Di sisinya, berdiri Saharuddin, yang tak kalah membanggakan. Ia menaklukkan tantangan Hafalan 100 Hadits dengan sanad, dan berhasil meraih Juara 2. Dalam benaknya, silsilah periwayat hadits bukan sekadar deretan nama, tapi jalinan spiritual yang menghubungkannya langsung dengan Rasulullah SAW. Setiap sanad adalah tongkat estafet, dan Saharuddin adalah pelari muda yang sedang memegang erat warisan tersebut.
Tak kalah indah, Sri Izati melantunkan hafalannya dengan ketenangan yang memancar dari wajahnya. Sebagai santriwati, ia tampil tak sekadar berkompetisi, melainkan mempersembahkan kemampuannya sebagai bentuk ibadah. Juara 2 Hafalan 100 Hadits dengan sanad Putri adalah bukti bahwa kekuatan intelektual dan ketulusan hati bisa berjalan beriringan.

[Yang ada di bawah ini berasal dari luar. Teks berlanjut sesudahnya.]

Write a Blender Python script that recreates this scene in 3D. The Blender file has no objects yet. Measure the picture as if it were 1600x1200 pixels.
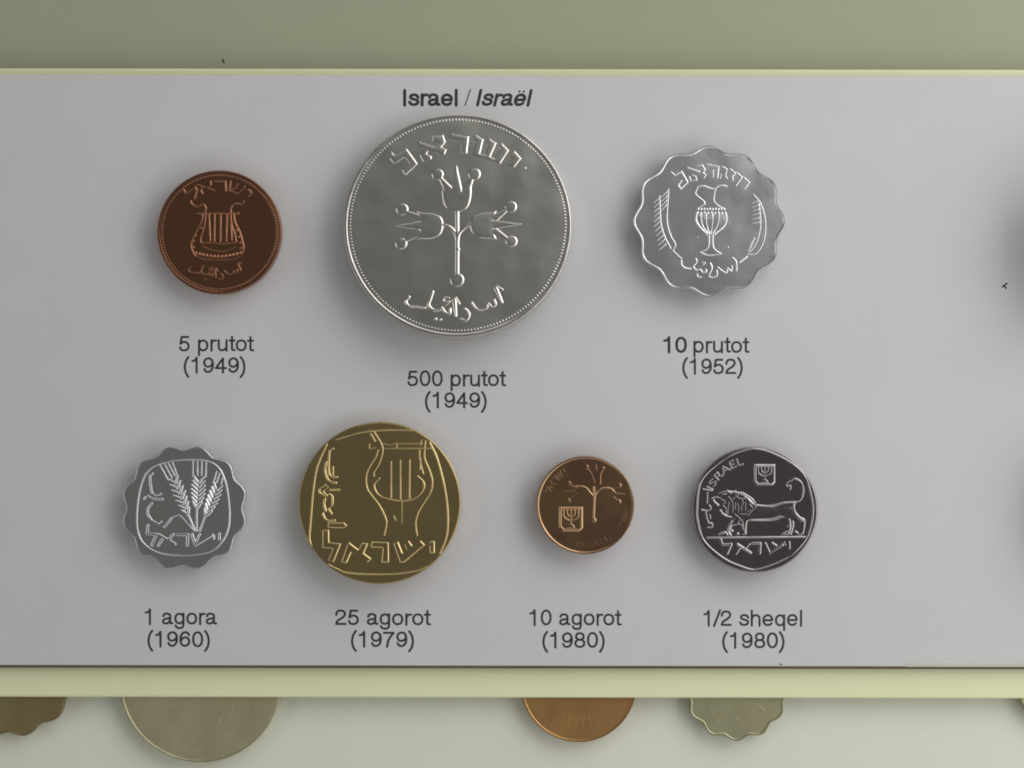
import bpy, math, random
import numpy as np
from mathutils import Matrix, Vector

# ------------------------------------------------------------------ camera, world, lamps, exposure
S = 1.04e-4          # metres on the card for one pixel of the photograph (the largest coin is 37 mm)
D = 0.30             # camera to card
scene = bpy.context.scene
C = scene.collection
R_ = math.radians

cam_d = bpy.data.cameras.new('camera')
cam = bpy.data.objects.new('camera', cam_d); C.objects.link(cam)
cam.location = (0, -D, 0)
cam.rotation_euler = (R_(90), R_(-0.09), 0)
cam_d.sensor_width = 36.0
cam_d.lens = 36.0 * D / (1600 * S)
cam_d.clip_start = 0.005; cam_d.clip_end = 50
scene.camera = cam

world = bpy.data.worlds.new('World'); scene.world = world
world.use_nodes = True
bg = world.node_tree.nodes['Background']
bg.inputs[0].default_value = (1.0, 0.99, 0.925, 1); bg.inputs[1].default_value = 0.10

def lamp(name, loc, target, size, watts, col, size_y=None):
    d = bpy.data.lights.new(name, 'AREA'); d.energy = watts; d.color = col
    d.shape = 'RECTANGLE' if size_y else 'DISK'; d.size = size
    if size_y: d.size_y = size_y
    o = bpy.data.objects.new(name, d); C.objects.link(o)
    o.location = loc
    o.rotation_euler = (Vector(target) - Vector(loc)).to_track_quat('-Z', 'Y').to_euler()
    return o
lamp('case_lamp', (0.235, -0.25, 0.23), (0.03, 0, 0.0), 0.36, 0.44, (0.985, 0.985, 0.98))
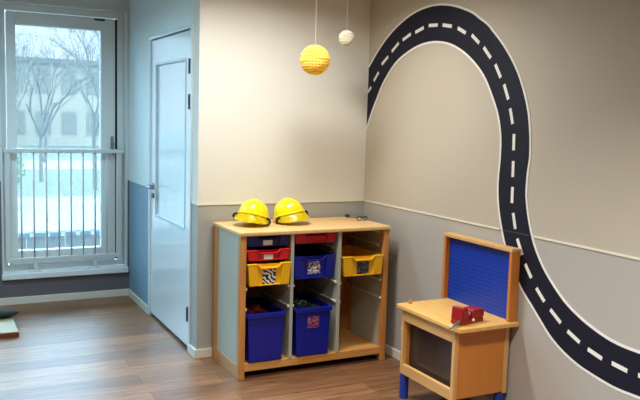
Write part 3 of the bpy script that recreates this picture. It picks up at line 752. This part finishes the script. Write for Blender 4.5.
added_ceiling_lamp('added unseen ceiling lamp over the floor before the shelf unit', -1.2, -.95, .9, .25, 40, 160)
added_ceiling_lamp('added unseen ceiling lamp brightening the taupe wall and workbench', -1.6, -2.9, 1.2, .25, 60, 115)

added_ceiling_lamp('added unseen cool ceiling lamp over the floor by the window', -2.75, .55, .9, .25, 40, 170, (.48, .80, 1))  # unseen cool lamp added to brighten the alcove

def portal(x0, x1, z0, z1):
    l = bpy.data.lights.new('daylight_portal', 'AREA'); l.shape = 'RECTANGLE'; l.size = x1-x0; l.size_y = z1-z0; l.cycles.is_portal = True
    o = bpy.data.objects.new('daylight_portal', l); COL.objects.link(o); o.location = ((x0+x1)/2, D+.27, (z0+z1)/2); o.rotation_euler = (-PI/2, 0, 0)
portal(WX0, WX1, WZ0, WZ1); portal(VX0, VX1, VZ0, VZ1)

w = bpy.data.worlds.new('sky'); S.world = w; w.use_nodes = True
wn, wl = w.node_tree.nodes, w.node_tree.links
bg = wn['Background']
tc = wn.new('ShaderNodeTexCoord'); sx = wn.new('ShaderNodeSeparateXYZ'); wl.new(tc.outputs['Generated'], sx.inputs[0])
rp = wn.new('ShaderNodeValToRGB'); wl.new(sx.outputs['Z'], rp.inputs['Fac'])
rp.color_ramp.elements[0].position = .0; rp.color_ramp.elements[0].color = (.90, .97, 1, 1)
rp.color_ramp.elements[1].position = .16; rp.color_ramp.elements[1].color = (.40, .72, 1, 1)
wl.new(rp.outputs['Color'], bg.inputs['Color']); mr = wn.new('ShaderNodeMapRange'); mr.interpolation_type = 'SMOOTHSTEP'; wl.new(sx.outputs['Z'], mr.inputs[0])
mr.inputs[1].default_value = .08; mr.inputs[2].default_value = .60; mr.inputs[3].default_value = 5.5; mr.inputs[4].default_value = 84.0
wl.new(mr.outputs[0], bg.inputs['Strength'])

# ------------------------------------------------------------------ view
S.view_settings.view_transform = 'Standard'; S.view_settings.look = 'None'; S.view_settings.gamma = 1; S.view_settings.use_curve_mapping = False
S.view_settings.exposure = 0.0
S.cycles.max_bounces = 8; S.cycles.transparent_max_bounces = 12
S.cycles.sample_clamp_indirect = 6
S.cycles.use_denoising = True
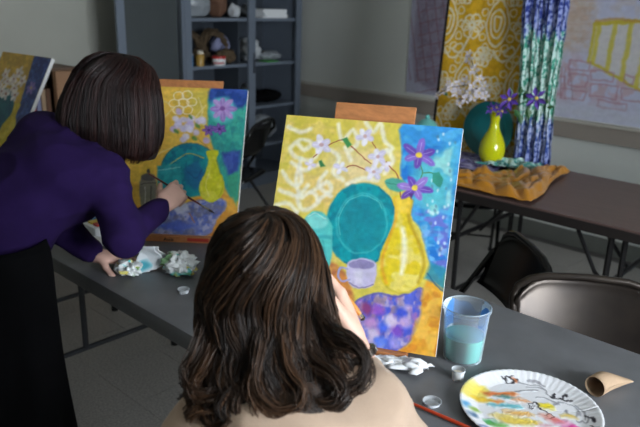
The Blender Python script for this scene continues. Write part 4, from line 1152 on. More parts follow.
M['leg_grey'] = mat('table_leg_steel', (62, 64, 68), 0.4, 0.4, vary=0.08)
M['laminate'] = mat('brown_laminate', (96, 76, 72), 0.38, vary=0.12, scale=5, stretch=(1, 9, 1), bump=0.02)
M['edge_dark'] = mat('dark_table_edge', (34, 29, 28), 0.45, vary=0.1)
M['leg_black'] = mat('black_leg_steel', (26, 25, 26), 0.4, 0.3, vary=0.1)
M['wood'] = mat('easel_wood', (186, 122, 74), 0.5, vary=0.16, scale=6, stretch=(2, 14, 14), bump=0.05)
M['wood_lt'] = mat('pale_easel_wood', (196, 150, 104), 0.55, vary=0.14, scale=6, stretch=(2, 14, 14), bump=0.05)
M['canvas'] = mat('primed_canvas', (238, 238, 236), 0.8, vary=0.02, bump=0.1, bscale=600)
M['paint'] = mat_attr('acrylic_paint', 0.42, 0.4, bump=0.12, bscale=260)
M['cabinet'] = mat('cabinet_steel', (116, 126, 140), 0.45, 0.15, vary=0.05, scale=4)
M['cab_in'] = mat('cabinet_interior', (66, 73, 82), 0.55, 0.1, vary=0.05, scale=4)
M['smoke'] = mat('smoked_panel', (70, 76, 78), 0.3, vary=0.12, scale=2.5, stretch=(1, 1, .3))
M['glass'] = mat_clear('clear_glass', (190, 205, 210), 0.03, 0.05)
M['steel_black'] = mat('black_chair_steel', (14, 14, 15), 0.25, 0.2, vary=0.1)
M['steel_brown'] = mat('worn_brown_chair_steel', (46, 40, 37), 0.3, 0.6, rgb2=(66, 58, 52), scale=7, bump=0.10, bscale=9)
M['rubber'] = mat('rubber', (20, 20, 20), 0.8, vary=0.05)
M['skin'] = mat('skin', (226, 182, 160), 0.5, vary=0.05, scale=30, bump=0.05, bscale=300)
M['skin2'] = mat('skin_cool', (214, 172, 156), 0.5, vary=0.05, scale=30, bump=0.05, bscale=300)
M['purple'] = mat('purple_knit', (33, 17, 62), 0.9, vary=0.12, scale=20, bump=0.25, bscale=500, spec=0.15)
M['black_cloth'] = mat('black_cloth', (9, 9, 11), 0.95, vary=0.15, scale=10, bump=0.15, bscale=300, spec=0.08)
M['tan'] = mat('tan_knit', (186, 160, 138), 0.85, vary=0.06, scale=18, bump=0.3, bscale=420, sheen=0.1)
M['collar'] = mat('pale_collar', (205, 212, 232), 0.8, vary=0.04)
M['denim'] = mat('dark_trousers', (40, 44, 58), 0.85, vary=0.12, scale=25)
M['hair'] = mat_attr('hair_strands', 0.42, 0.4)
M['hair_in1'] = mat('hair_underlayer_dark', (26, 16, 16), 0.6, vary=0.2, scale=20)
M['hair_in2'] = mat('hair_underlayer_brown', (34, 24, 18), 0.6, vary=0.2, scale=20)
M['white_cer'] = mat('white_ceramic', (232, 230, 228), 0.3, vary=0.02)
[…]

Dan Syahrini Marfi, namanya seolah melambai lembut di angin sore yang membawa kabar baik. Ia meraih Juara 2 dalam Hafalan 500 Hadits tanpa sanad, mengukir prestasi gemilang yang menegaskan bahwa kemuliaan santri bukan lagi sesuatu yang hanya dikenang masa lalu, tapi terus hidup dan menyala dalam realita kekinian.
Keempat nama ini bukan hanya deretan juara, tapi simbol bahwa Pondok Pesantren Al-Syaikh Abdul Wahid sedang menyiapkan generasi emas. Pesantren ini bukan hanya tempat menuntut ilmu, tapi kawah candradimuka yang menempa mental, spiritual, dan intelektual. Ia mencetak pribadi-pribadi yang tidak hanya bisa berbicara, tapi menyampaikan kebenaran; bukan hanya hafal, tapi memahami; bukan hanya tampil, tapi menginspirasi.
Dalam keberhasilan ini, kita membaca lebih dari sekadar angka-angka juara. Kita membaca ketekunan ustadz-ustadz pengasuh yang dengan sabar membimbing anak-anak itu satu per satu, mengulangi pelajaran berkali-kali, hingga setiap hadits melekat tidak hanya di benak, tapi di hati.
Kemenangan para santri ini adalah gema dari ketulusan, nyanyian dari kesabaran, dan bukti nyata bahwa pondok pesantren bukanlah menara gading yang terasing, melainkan benteng umat yang kokoh. Mereka adalah para penjaga hadits, pelanjut mata rantai ilmu, penyambung lidah hikmah, dan penjaga cahaya risalah.
Hari ini, kita bersyukur. Esok, kita harus melanjutkan. Semoga cahaya yang dibawa oleh Fisabilillah, Saharuddin, Sri Izati, dan Syahrini Marfi terus menular, menyinari setiap sudut pesantren, membakar semangat santri lain untuk bangkit, belajar, dan berprestasi. Karena sesungguhnya, kemenangan sejati bukan hanya berdiri di podium, tetapi saat mampu menjadikan ilmu sebagai lentera dalam hidup.
Dan di tengah segala kesederhanaan, sekali lagi, Pondok Pesantren Al-Syaikh Abdul Wahid membuktikan: dari pondok yang tenang, dari kamar yang sederhana, dari mushola yang penuh sujud, akan lahir penjaga-penjaga ilmu yang akan menyalakan zaman dengan cahaya yang tak pernah padam. Semoga Menginspirasi!